Mercado: Don Armando P. Baluyut (1)

IN MY book, there are two remarkable figures in Pampanga journalism. The first, Bong Lacson, author of four books, is alive. The second, Don Armando P. Baluyut is dead. He was the founder of the Voice, training ground of local pen pushers and trouble makers.

I will first bring back recollections of the latter whose birthday falls today February l. I met Baluyut in 1969; since then my world has not been the same while helping him put out his weekly.

In due time, I would be tackling Lacson, a frustrated priest to be who could have made a fighting bishop, nay, a superior prelate with the potentials of a Cardinal Richilieu.

Bong, of course, is the stormy petrel writing in "Punto." He is the essential rebel, heavily influenced by the iconic Che Guevarra. He has the temperament of a PL0 freedom fighter, adopting in fact, the Arab keffiyeh as his trade mark headdress when he was in love or in a bad mood, mostly the latter.

The following is culled from my notes as a starting newsman in the late 60s.

Apart from the war between the Beatles (rebels) and the Monkees (para military), there is another deadly conflict that rages without publicity in Central Luzon. It is a protracted power struggle between two press lords, both exiles to, but not natives of, Angeles City.
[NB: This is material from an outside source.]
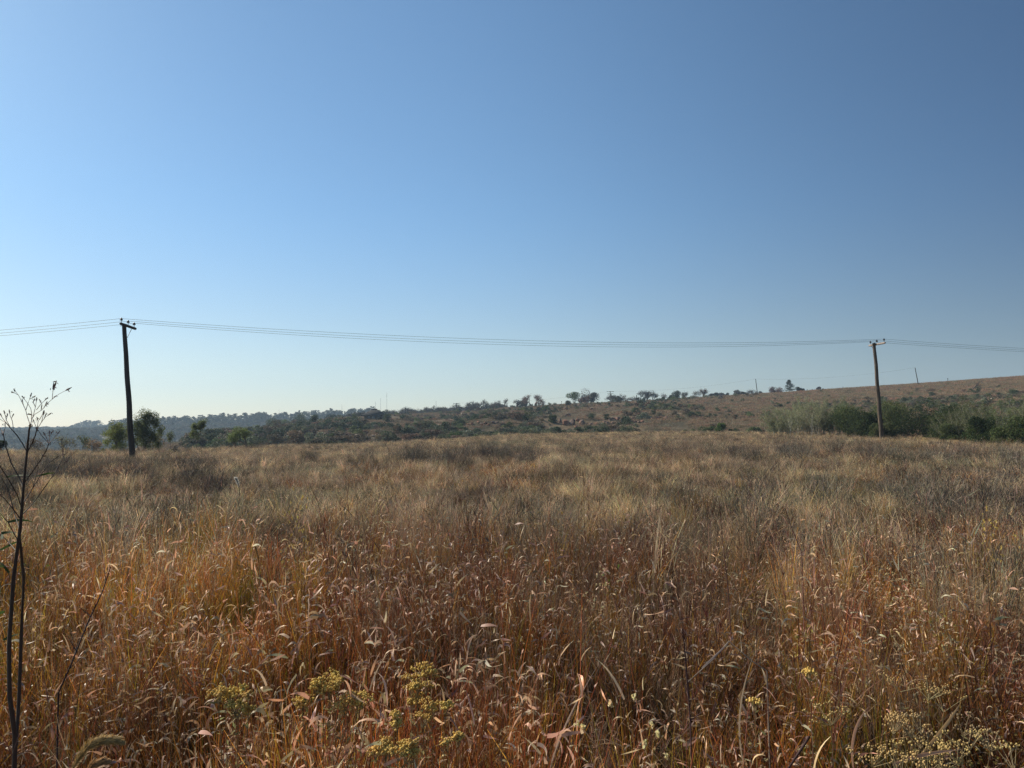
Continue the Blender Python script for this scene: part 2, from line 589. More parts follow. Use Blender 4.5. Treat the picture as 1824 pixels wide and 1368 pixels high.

The combatants have been waging relentless guerrilla warfare against each other, strife complete with assassinations (character), ambuscades (of legal notices and ads), direct encounters (inside business firms) and recruiting (rosters and combat support).

The area of conflict involves unsettled disputes and bitter rivalry in professional operations, dragging along, in various severe encounters, personality incompatibility. Each contestant, in past and present showdowns, wanted to assert personal supremacy over the other, including superiority of verbal firepower and service support by local newsmen.
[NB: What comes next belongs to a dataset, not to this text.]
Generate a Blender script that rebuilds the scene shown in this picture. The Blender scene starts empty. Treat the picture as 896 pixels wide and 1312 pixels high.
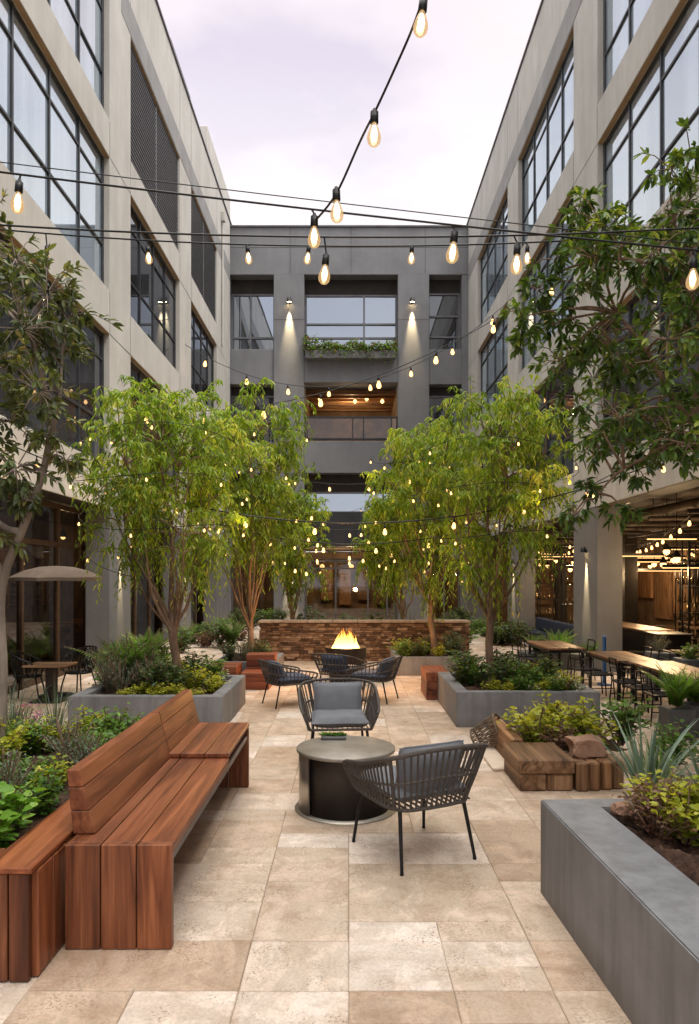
import bpy, bmesh, math, random
import numpy as np
from mathutils import Vector, Matrix, noise
R = math.radians
random.seed(7); rng = np.random.default_rng(7)
SC = bpy.context.scene
COL = SC.collection
EYE, F, CX, HY = 1.6, 900.0, 447.0, 738.0
def at(px, py, Y):
    return Vector(((px-CX)*Y/F, Y, EYE-(py-HY)*Y/F))

# ------------------------------------------------------------------ materials
def newmat(name):
    m = bpy.data.materials.new(name); m.use_nodes = True
    nt = m.node_tree; nt.nodes.clear()
    out = nt.nodes.new('ShaderNodeOutputMaterial')
    return m, nt, out
def N(nt, t, **k):
    n = nt.nodes.new(t)
    for a, v in k.items():
        if a in n.inputs: n.inputs[a].default_value = v
        else: setattr(n, a, v)
    return n
def c4(c): return (c[0], c[1], c[2], 1)
def coords(nt, coord, stretch):
    if coord == 'wc':
        a = N(nt, 'ShaderNodeAttribute', attribute_name='wc'); o = a.outputs['Vector']
    elif coord == 'obj':
        a = N(nt, 'ShaderNodeTexCoord'); o = a.outputs['Object']
    else:
        a = N(nt, 'ShaderNodeNewGeometry'); o = a.outputs['Position']
    mp = N(nt, 'ShaderNodeMapping'); mp.inputs['Scale'].default_value = stretch
    nt.links.new(o, mp.inputs['Vector'])
    return mp.outputs['Vector']
def ramp(nt, fac, stops, interp='LINEAR'):
    r = N(nt, 'ShaderNodeValToRGB'); e = r.color_ramp.elements
    r.color_ramp.interpolation = interp
    while len(e) < len(stops): e.new(.5)
    for i, (p, c) in enumerate(stops):
        e[i].position = p; e[i].color = c4(c) if not isinstance(c, float) else (c, c, c, 1)
    nt.links.new(fac, r.inputs['Fac'])
    return r.outputs['Color']
def mix(nt, a, b, fac, mode='MIX'):
    n = N(nt, 'ShaderNodeMix', data_type='RGBA', blend_type=mode)
    for s, v in ((6, a), (7, b)):
        if isinstance(v, tuple): n.inputs[s].default_value = c4(v)
        else: nt.links.new(v, n.inputs[s])
    if isinstance(fac, (int, float)): n.inputs[0].default_value = fac
    else: nt.links.new(fac, n.inputs[0])
    return n.outputs[2]
def surf(name, c1, c2, scale=6, rough=.6, metal=0, bump=.1, bscale=60, stretch=(1,1,1), coord='pos', detail=6, spec=.4, streak=None, rrange=.12):
    m, nt, out = newmat(name)
    v = coords(nt, coord, stretch)
    n1 = N(nt, 'ShaderNodeTexNoise', Scale=scale, Detail=detail, Roughness=.6); nt.links.new(v, n1.inputs['Vector'])
    col = ramp(nt, n1.outputs['Fac'], [(.3, c1), (.7, c2)])
    if streak:
        v2 = coords(nt, 'pos', streak[0])
        n3 = N(nt, 'ShaderNodeTexNoise', Scale=streak[1], Detail=5, Roughness=.65); nt.links.new(v2, n3.inputs['Vector'])
        col = mix(nt, col, ramp(nt, n3.outputs['Fac'], [(.35, streak[2]), (.62, (1,1,1))]), streak[3], 'MULTIPLY')
    n2 = N(nt, 'ShaderNodeTexNoise', Scale=bscale, Detail=5, Roughness=.6); nt.links.new(v, n2.inputs['Vector'])
    b = N(nt, 'ShaderNodeBump', Strength=bump, Distance=.01); nt.links.new(n2.outputs['Fac'], b.inputs['Height'])
    p = N(nt, 'ShaderNodeBsdfPrincipled', Metallic=metal)
    p.inputs['Specular IOR Level'].default_value = spec
    rr = N(nt, 'ShaderNodeMapRange'); rr.inputs[3].default_value = rough-rrange; rr.inputs[4].default_value = rough+rrange
    nt.links.new(n2.outputs['Fac'], rr.inputs[0]); nt.links.new(rr.outputs[0], p.inputs['Roughness'])
    nt.links.new(col, p.inputs['Base Color']); nt.links.new(b.outputs[0], p.inputs['Normal'])
    nt.links.new(p.outputs[0], out.inputs[0])
    return m
def woodmat(name, dark, mid, light, rough=.42, gs=1.0):
    m, nt, out = newmat(name)
    v = coords(nt, 'wc', (.8*gs, 14*gs, 14*gs))
    n0 = N(nt, 'ShaderNodeTexNoise', Scale=1.0, Detail=9, Roughness=.6, Distortion=.25); nt.links.new(v, n0.inputs['Vector'])
    v1 = coords(nt, 'wc', (.5*gs, 6.5*gs, 6.5*gs))
    w = N(nt, 'ShaderNodeTexNoise', Scale=1.0, Detail=3, Distortion=.8); nt.links.new(v1, w.inputs['Vector'])
    sn = N(nt, 'ShaderNodeMath', operation='MULTIPLY'); nt.links.new(w.outputs['Fac'], sn.inputs[0]); sn.inputs[1].default_value = 11
    fr = N(nt, 'ShaderNodeMath', operation='PINGPONG'); fr.inputs[1].default_value = 1; nt.links.new(sn.outputs[0], fr.inputs[0])
    f = mix(nt, n0.outputs['Fac'], fr.outputs[0], .18)
    f = mix(nt, f, w.outputs['Fac'], .3)
    col = ramp(nt, f, [(.37, dark), (.5, mid), (.64, light)])
    a = N(nt, 'ShaderNodeAttribute', attribute_name='rnd')
    tint = ramp(nt, a.outputs['Fac'], [(0, (.62,.56,.52)), (.5, (1,1,1)), (1, (1.35,1.2,1.05))])
    col = mix(nt, col, tint, 1.0, 'MULTIPLY')
    vf = coords(nt, 'wc', (4*gs, 160*gs, 160*gs))
    nf = N(nt, 'ShaderNodeTexNoise', Scale=1, Detail=3); nt.links.new(vf, nf.inputs['Vector'])
    col = mix(nt, col, ramp(nt, nf.outputs['Fac'], [(.35, (.7,.66,.62)), (.55, (1,1,1))]), .6, 'MULTIPLY')
    b = N(nt, 'ShaderNodeBump', Strength=.15, Distance=.004); nt.links.new(nf.outputs['Fac'], b.inputs['Height'])
    p = N(nt, 'ShaderNodeBsdfPrincipled', Roughness=rough)
    p.inputs['Specular IOR Level'].default_value = .35
    nt.links.new(col, p.inputs['Base Color']); nt.links.new(b.outputs[0], p.inputs['Normal']); nt.links.new(p.outputs[0], out.inputs[0])
    return m
def leafmat(name, stops, trans=.35, rough=.45):
    m, nt, out = newmat(name)
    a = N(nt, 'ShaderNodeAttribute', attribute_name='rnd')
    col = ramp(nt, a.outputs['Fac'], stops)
    p = N(nt, 'ShaderNodeBsdfPrincipled', Roughness=rough); p.inputs['Specular IOR Level'].default_value = .35
    t = N(nt, 'ShaderNodeBsdfTranslucent')
    tc = mix(nt, col, (1.5, 1.35, .55), 1.0, 'MULTIPLY')
    nt.links.new(col, p.inputs['Base Color']); nt.links.new(tc, t.inputs['Color'])
    mx = N(nt, 'ShaderNodeMixShader'); mx.inputs[0].default_value = trans
    nt.links.new(p.outputs[0], mx.inputs[1]); nt.links.new(t.outputs[0], mx.inputs[2]); nt.links.new(mx.outputs[0], out.inputs[0])
    return m
def emis(name, col, s, sample=False):
    m, nt, out = newmat(name)
    e = N(nt, 'ShaderNodeEmission', Strength=s); e.inputs['Color'].default_value = c4(col)
    nt.links.new(e.outputs[0], out.inputs[0])
    if not sample: m.cycles.emission_sampling = 'NONE'
    return m
def glassmat(name, refl, tint, dark, transp, rough=.01, curtain=None):
    """coated window glass: part mirror, part see-through or dark body"""
    m, nt, out = newmat(name)
    g = N(nt, 'ShaderNodeBsdfGlossy', Roughness=rough); g.inputs['Color'].default_value = c4(tint)
    if transp > 0:
        b = N(nt, 'ShaderNodeBsdfTransparent'); b.inputs['Color'].default_value = c4((transp, transp*.96, transp*.92))
    else:
        b = N(nt, 'ShaderNodeBsdfDiffuse'); b.inputs['Color'].default_value = c4(dark)
        if curtain:
            v = coords(nt, 'pos', (1, 1, .05))
            n = N(nt, 'ShaderNodeTexNoise', Scale=1.3, Detail=3); nt.links.new(v, n.inputs['Vector'])
            nt.links.new(ramp(nt, n.outputs['Fac'], [(.4, dark), (.6, curtain)]), b.inputs['Color'])
    fr = N(nt, 'ShaderNodeFresnel', IOR=1.5)
    mr = N(nt, 'ShaderNodeMapRange'); mr.inputs[3].default_value = refl; mr.inputs[4].default_value = 1
    nt.links.new(fr.outputs[0], mr.inputs[0])
    mx = N(nt, 'ShaderNodeMixShader'); nt.links.new(mr.outputs[0], mx.inputs[0])
    nt.links.new(b.outputs[0], mx.inputs[1]); nt.links.new(g.outputs[0], mx.inputs[2]); nt.links.new(mx.outputs[0], out.inputs[0])
    return m

def paving_mat():
    m, nt, out = newmat('travertine')
    a = N(nt, 'ShaderNodeAttribute', attribute_name='rnd')
    v = coords(nt, 'wc', (1,1,1))
    base = ramp(nt, a.outputs['Fac'], [(0, (.43,.315,.225)), (.3, (.51,.385,.285)), (.55, (.56,.435,.33)), (.8, (.63,.515,.41)), (1, (.73,.63,.55))])
    n1 = N(nt, 'ShaderNodeTexNoise', Scale=4.5, Detail=8, Roughness=.68, Distortion=.5); nt.links.new(v, n1.inputs['Vector'])
    cloud = ramp(nt, n1.outputs['Fac'], [(.3, (.74,.66,.58)), (.5, (1,1,1)), (.7, (1.14,1.13,1.12))])
    col = mix(nt, base, cloud, .9, 'MULTIPLY')
    v2 = coords(nt, 'wc', (3, 14, 3))
    n2 = N(nt, 'ShaderNodeTexNoise', Scale=1, Detail=5, Roughness=.6); nt.links.new(v2, n2.inputs['Vector'])
    col = mix(nt, col, ramp(nt, n2.outputs['Fac'], [(.35, (.86,.8,.74)), (.6, (1,1,1))]), .6, 'MULTIPLY')
    nb = N(nt, 'ShaderNodeTexNoise', Scale=2.6, Detail=10, Roughness=.72, Distortion=.9); nt.links.new(v, nb.inputs['Vector'])
    col = mix(nt, col, mix(nt, col, (1.2,1.2,1.22), 1.0, 'MULTIPLY'), ramp(nt, nb.outputs['Fac'], [(.5, 0.0), (.545, .9)]))
    ng = N(nt, 'ShaderNodeTexNoise', Scale=70, Detail=4, Roughness=.7); nt.links.new(v, ng.inputs['Vector'])
    col = mix(nt, col, ramp(nt, ng.outputs['Fac'], [(.35, (.8,.77,.74)), (.6, (1.05,1.05,1.05))]), .7, 'MULTIPLY')
    # clustered pits and rusty chips
    n3 = N(nt, 'ShaderNodeTexNoise', Scale=90, Detail=5, Roughness=.6); nt.links.new(v, n3.inputs['Vector'])
    n4 = N(nt, 'ShaderNodeTexNoise', Scale=5.5, Detail=3); nt.links.new(v, n4.inputs['Vector'])
    cl = ramp(nt, n4.outputs['Fac'], [(.5, 0.0), (.62, 1.0)])
    pit = ramp(nt, n3.outputs['Fac'], [(.55, 0.0), (.6, 1.0)])
    pm = N(nt, 'ShaderNodeMath', operation='MULTIPLY'); nt.links.new(cl, pm.inputs[0]); nt.links.new(pit, pm.inputs[1])
    pf = N(nt, 'ShaderNodeMath', operation='MULTIPLY'); nt.links.new(pm.outputs[0], pf.inputs[0]); pf.inputs[1].default_value = .75
    col = mix(nt, col, (.3,.19,.13), pf.outputs[0])
    # stains that run across joints
    vp = coords(nt, 'pos', (1,1,1))
    n5 = N(nt, 'ShaderNodeTexNoise', Scale=.9, Detail=6, Roughness=.6); nt.links.new(vp, n5.inputs['Vector'])
    col = mix(nt, col, ramp(nt, n5.outputs['Fac'], [(.32, (.8,.76,.73)), (.58, (1,1,1))]), .7, 'MULTIPLY')
    hs = N(nt, 'ShaderNodeMath', operation='SUBTRACT'); nt.links.new(n1.outputs['Fac'], hs.inputs[0]); nt.links.new(pm.outputs[0], hs.inputs[1])
    b = N(nt, 'ShaderNodeBump', Strength=.4, Distance=.006); nt.links.new(hs.outputs[0], b.inputs['Height'])
    p = N(nt, 'ShaderNodeBsdfPrincipled'); p.inputs['Specular IOR Level'].default_value = .35
    nt.links.new(ramp(nt, n1.outputs['Fac'], [(.3, .62), (.7, .42)]), p.inputs['Roughness'])
    nt.links.new(col, p.inputs['Base Color']); nt.links.new(b.outputs[0], p.inputs['Normal']); nt.links.new(p.outputs[0], out.inputs[0])
    return m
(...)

The antagonists are my chief, Don Armando P. Baluyut, publisher of the Voice and Don Tomas San Pedro, owner-editor of "Luzon Courier", on the other.
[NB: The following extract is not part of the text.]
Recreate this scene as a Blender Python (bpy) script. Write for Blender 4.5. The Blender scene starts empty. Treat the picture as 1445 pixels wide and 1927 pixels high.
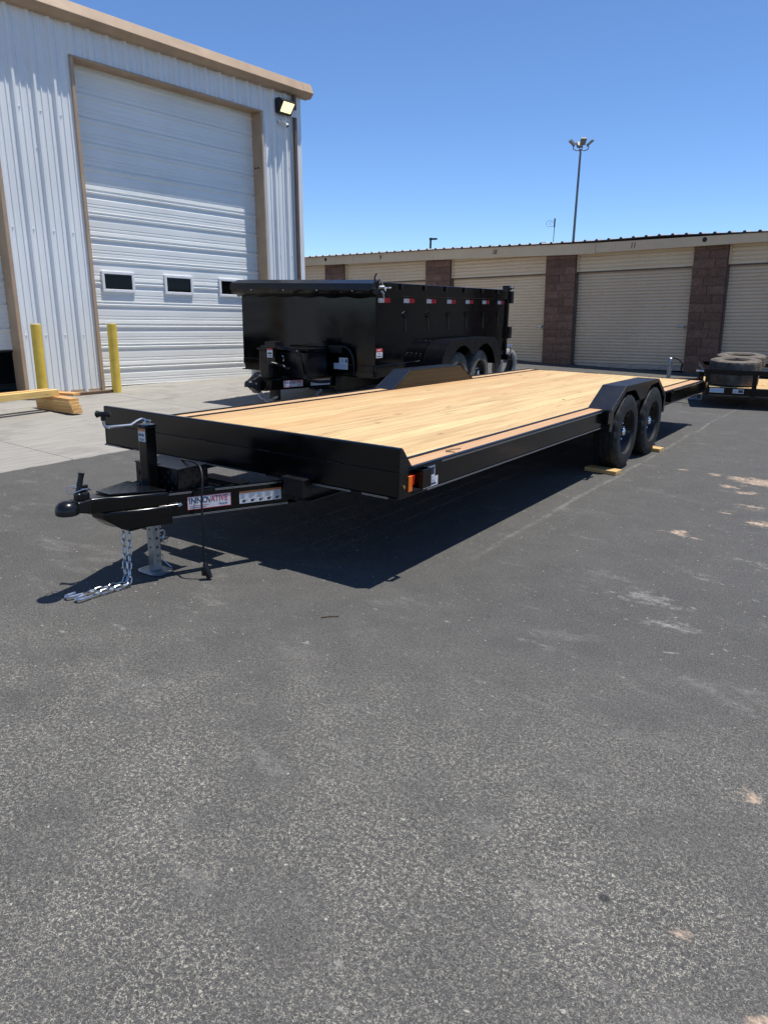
import bpy, bmesh, math, random
from mathutils import Vector, Matrix
random.seed(7)
S = bpy.context.scene
COL = S.collection
R_ = math.radians

# ------------------------------------------------------------------ camera, sky, sun, exposure
F_PX = 1386.6166
PITCH, YAW, ROLL = -0.278, -0.598, 0.0161
cam_d = bpy.data.cameras.new('camera')
cam = bpy.data.objects.new('camera', cam_d); COL.objects.link(cam)
cam_d.sensor_fit = 'VERTICAL'; cam_d.sensor_height = 36.0; cam_d.sensor_width = 27.0
cam_d.lens = F_PX / 1927.0 * 36.0
cam_d.clip_start = 0.05; cam_d.clip_end = 2000
fwd = Vector((math.sin(YAW)*math.cos(PITCH), math.cos(YAW)*math.cos(PITCH), math.sin(PITCH)))
rt = Vector((math.cos(YAW), -math.sin(YAW), 0)); up = rt.cross(fwd)
r2 = rt*math.cos(ROLL) + up*math.sin(ROLL); u2 = -rt*math.sin(ROLL) + up*math.cos(ROLL)
m = Matrix((r2, u2, -fwd)).transposed().to_4x4(); m.translation = (2.1398, -3.2776, 1.5638)
cam.matrix_world = m
S.camera = cam

SUN_DIR = Vector((0.215, 0.19, 1.0)).normalized()
world = bpy.data.worlds.new('World'); S.world = world; world.use_nodes = True
wn = world.node_tree.nodes; wl = world.node_tree.links
bg = wn['Background']; sky = wn.new('ShaderNodeTexSky')
sky.sky_type = 'NISHITA'; sky.sun_disc = False
sky.sun_elevation = math.asin(SUN_DIR.z); sky.sun_rotation = math.atan2(SUN_DIR.x, SUN_DIR.y)
sky.altitude = 2500; sky.air_density = 1.0; sky.dust_density = 0.0; sky.ozone_density = 10.0
wl.new(sky.outputs[0], bg.inputs[0]); bg.inputs[1].default_value = 0.13
sun_d = bpy.data.lights.new('sun', 'SUN'); sun_d.energy = 4.6; sun_d.angle = R_(0.53); sun_d.color = (1.0, 0.955, 0.89)
sun = bpy.data.objects.new('sun', sun_d); COL.objects.link(sun)
sun.rotation_euler = (-SUN_DIR).to_track_quat('-Z', 'Y').to_euler(); sun.location = (0, 0, 30)
S.view_settings.view_transform = 'Standard'; S.view_settings.look = 'None'
S.view_settings.exposure = 0.36; S.view_settings.gamma = 1.0
S.render.engine = 'CYCLES'
S.cycles.max_bounces = 8; S.cycles.use_denoising = True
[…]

While no casualties among supporters have been reported, the combatants are locked in struggle over advertising revenues as well as questions as to who between them has stronger credentials or better performance, for instance, in the number of American shoes each contestant has acquired. The protagonists have thus developed a balding scalp (Don Armando) and graying hair (Don Tomas).

Like the Monkees and the Beatles, the two are not on speaking terms with each other. Their power struggle has lately been aggravated by the fickle and unsteady support furnished by service and combat support, which could compose of the following:

Silvestre Songco of the Times-Mirror; his compadre, and rival, the ubiquitous Lino Sanchez, Sr. of the Pampanga Tribune, Times-Mirror-Taliba; Boots Maglaqui of the Herald; firebrand (Carl) Max Sangil of Daily Star; Mar Pangilinan of the Chronicle; Fred Roxas of PNS, the enterprising Lino Sanchez, Jr. of Mirror Magazine and the Nepo mart; Rolly Lingat of DZAB radio and the Voice, businessman Lito Suarez, Querubin Fernandez of the VOICE and Pedro Sangil of dzAB.

I do not know which side the OLIVAS Boys are on, but if I know Tatang Beting Songco, I am sure he will not give aid and comfort to the "Courier" because the former receives Holy Communion every Sunday and recites devoutly his novenas every day, while the Courier is a devout Protestant and a regular layman preacher at the Methodist church on Lourdes Northwest in Angeles. Besides, "Father" Songco prefers the "Te Deum" to San Pedro's "Rock of Ages," a Methodist hymn.

Tony Torres, mediator of the Pampanga newsmen with generals and Olivas spokesman, knows about this running feud as does his able counterpart at the Clark Air Base, Ric Tuazon. Tony and Ric by the way are as indispensable to Central Luzon as the I PC Zone and the 13th Air Force are to this country.

Even as the Beatles and the Monkees pursue each other beyond the boundaries of Pampanga; the Voice and the Courier carry their running fight outside their respective places of publication.

For instance, the Courier is known to be circulated inside Clark Field, a tactical move that could gain American readership and possible patronage and PX items for the paper's owner. If the Courier has gained the respect of the Americans, it is very unfair if the Voice was not accorded the same privilege. So the Voice started sending copies not only to the Air Base Info Office, to the 13th Air Force commander, but also to Ambassador Williams at the US Embassy.